Photographer Deana Lawson shoots intimate staged portraits that explore legacy and collective memory. Her pictures, which reflect both actual histories and made up narratives, focus exclusively on Black subjects posed in richly detailed environments and interiors. Lawson draws on photographic and figurative portraiture, social documentary, and the archives of family photo albums.
Union Springs depicts a lowrider car with an almost animalistic feel, its lush green setting appearing less incongruous than one might expect. Lawson was captivated by the way in which the vehicle’s vibrant chrome finish was heightened by the rainy conditions in which the shot was taken.
Lowriders, which are characterized by lowered bodies, trace their origins to Mexican American youth culture of the 1940s. Typically decorated with elaborate designs, they feature rims fitted with hydraulics that allow the vehicle to be lowered or raised. In the 1990s, these ostentatious motors became associated with West Coast hip-hop and G-funk culture and appear in music videos of the time by such artists as Eazy-E, Snoop Dogg, and most recently Kendrick Lamar, on the cover of his album GNX (2024).

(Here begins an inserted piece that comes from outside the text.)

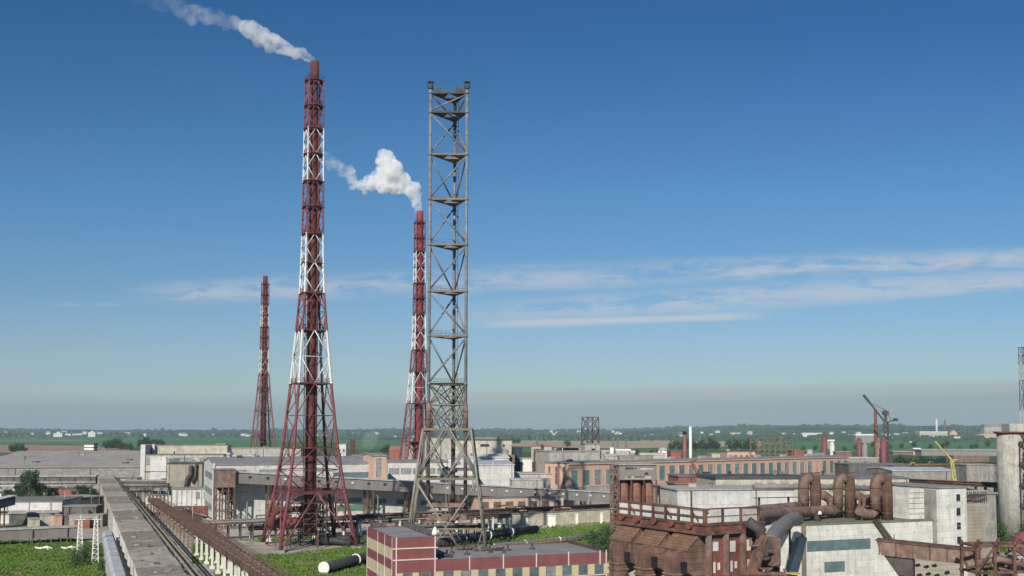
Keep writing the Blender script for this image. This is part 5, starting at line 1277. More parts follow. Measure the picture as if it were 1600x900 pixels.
# machines right of the filter house
q = at(1198, 860, 101)
t = thing('blower_unit', 'dark rusty blower with round casing at the right end of the filter house', 'blower', (q.x, q.y, 0), R(20))
s_ = MB(); s_.tube((-.5, -.6, 15.2), (-.5, .6, 15.2), 1.0, n=18); s_.tube((-.5, -.75, 15.2), (-.5, -.6, 15.2), .55, n=14); s_.path([(-.5, 0, 16.0), (-.8, .2, 17.3), (-1.8, .6, 18.0)], .55, 12); s_.build('casing', M['steel_dark'], t, True)
s_ = MB(); s_.prism([(-2.4, 13.0), (-.9, 16.8), (-.5, 16.6), (-1.6, 12.8)], -.9, .2, 'y'); s_.box(.2, 1.1, -.8, .8, 13.6, 16.4); s_.build('duct', M['rust_duct'], t)
s_ = MB(); s_.beam((-1, 0, 0), (-1, 0, 14), .4); s_.beam((1.2, 0, 0), (1.2, 0, 14), .4); s_.beam((-1, 0, 9), (1.2, 0, 13), .25); s_.box(-2.2, 1.8, -1.6, 1.6, 12.2, 12.6)
s_.build('stand', M['steel_dark'], t)
s_ = MB(); s_.path([(-2.6, -1.8, 11), (-1.6, -1.8, 12.4), (2.2, -1.9, 12.2)], .22, 10); s_.path([(-3, -2.2, 12.6), (1.5, -2.4, 12.9)], .16, 10); s_.build('pipe', M['rust'], t, True)
s_ = MB()
for i in range(16): a = Vector((rnd.uniform(-2.4, 1.2), rnd.uniform(-1.8, 0), rnd.uniform(12.7, 16))); b2 = a + Vector(rnd.choice([(1, 0, 0), (0, 0, 1), (.6, 0, -.8)])) * rnd.uniform(.5, 1.4); s_.beam(a, b2, rnd.uniform(.07, .2))
s_.build('small_pipework', M['rust_pale'], t)
t = thing('chute', 'dark blue inclined chute between the filter house and the white panel building', 'chute', (at(1204, 880, 108).x, 108, 0), R(0))
s_ = MB(); s_.prism([(0, 6), (1.3, 6), (4.0, 15.6), (3.2, 15.6)], 0, 1.6, 'y'); s_.build('casing', M['blue_dark'], t)
s_ = MB(); s_.beam((.5, 1, 0), (.5, 1, 6.1), .4); s_.beam((1.6, 1, 0), (1.6, 1, 6.1), .4); s_.build('stand', M['steel_dark'], t)
t = thing('gas_pipe_stub', 'rusty pipe with a yellow handwheel at the bottom edge left of the white building', 'pipe', (at(1205, 898, 95).x, 95, 0))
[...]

The reflective frame in which Union Springs is shown adds to its dimensionality, and comes from Lawson’s fascination with mirrors. The artist is interested in the fact that mirrors were considered magical tools of the dead in the Egyptian Middle Kingdom and were often placed in tombs as representations of the sun and the divine power of light. Many of the earliest mirrors, she has also noted, were made from polished black obsidian and were used for divination in Mesoamerican antiquity.